In the midst of the ongoing controversy over cartoons depicting the Prophet Mohammed, and the pusillanimous reaction by scared outlets such as CNN and France Soir (of which more later), it was particularly sad to see U.S. Defense Secretary Donald Rumsfeld lobbing yet another round of verbal grenades at the media last week.

Claiming that press criticism has made "our people … chilled and reticent and uncomfortable," Rumsfeld resurrected the silly, shopworn shibboleth that the media will be to blame if the United States "loses" the global war on terrorism.

"We're not going to lose wars or battles out there. The only place we can lose is if the country loses its will," Rumsfeld said. "And the determinant of that is what is played in the media."

The terrorists, Rumsfeld noted, "manipulate and manage to influence what the media carries throughout the world. And they do it very successfully. They're good at it."

Meanwhile, U.S. military personnel "get penalized because there's bad press, there's bad news, someone doesn't like it, there's a congressional hearing, the newspaper has it on the front page because it's about the media, and the media likes to write about the media," Rumsfeld said. "How do we compete in this struggle in a way that can counter the ability of the enemy to lie, which we can't do, [and] the ability of the enemy to not have a free media criticizing them? You don't see much criticizing of them."
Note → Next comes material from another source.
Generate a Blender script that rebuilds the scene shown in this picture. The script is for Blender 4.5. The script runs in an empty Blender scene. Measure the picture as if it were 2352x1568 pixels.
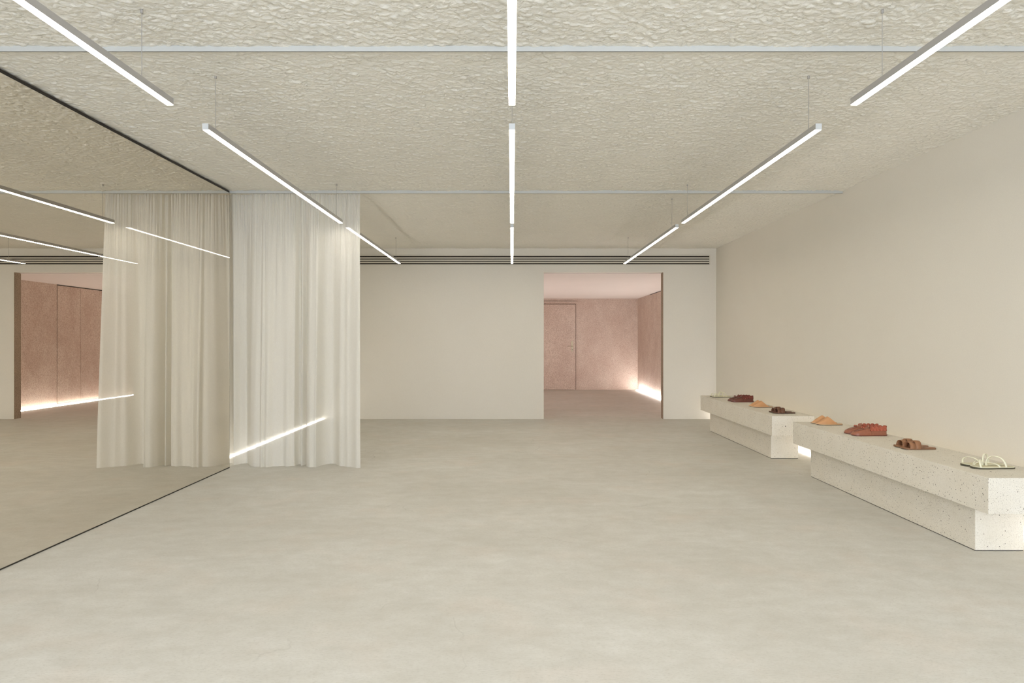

Rummy spoke just a few days after a Freedom of Information Act request by the redoubtable National Security Archive, a research institution based at George Washington University, compelled the release of the previously secret "Information Operations road map" he signed in 2003.

The newly declassified 74-page document details the U.S. military's plans for "information dominance" -- from influencing public opinion through media to designing "computer network attack" weapons -- and notes that information is "critical to military success." The "road map" calls for a far-reaching overhaul of the military's ability to conduct information operations and electronic warfare.

The document was written to set out policy guidelines and establish the Pentagon's rationale for making information operations a "core" mission for the U.S. military. It says, "Information, always important in warfare, is now critical to military success and will only become more so in the foreseeable future."

The operations described in the document include a range of military activities, the most disturbing of which is the acknowledgement that information put out as part of the military's psychological operations, or psyops, is finding its way to the computer and television screens of ordinary Americans.

"Information intended for foreign audiences, including public diplomacy and psyops, is increasingly consumed by our domestic audience," it reads. "Psyops messages will often be replayed by the news media for much larger audiences, including the American public."

The document's authors agree that American news media should not unwittingly broadcast military propaganda, and say, "Specific boundaries should be established," but don't bother to explain how.

But the National Security Archive calls this 'psyops' what it really is: propaganda planted overseas that will inevitably make its way back to the United States. "In this day and age it is impossible to prevent stories that are fed abroad as part of psychological operations propaganda from blowing back into the United States -- even though they were directed abroad," said Kristin Adair, a representative of the group.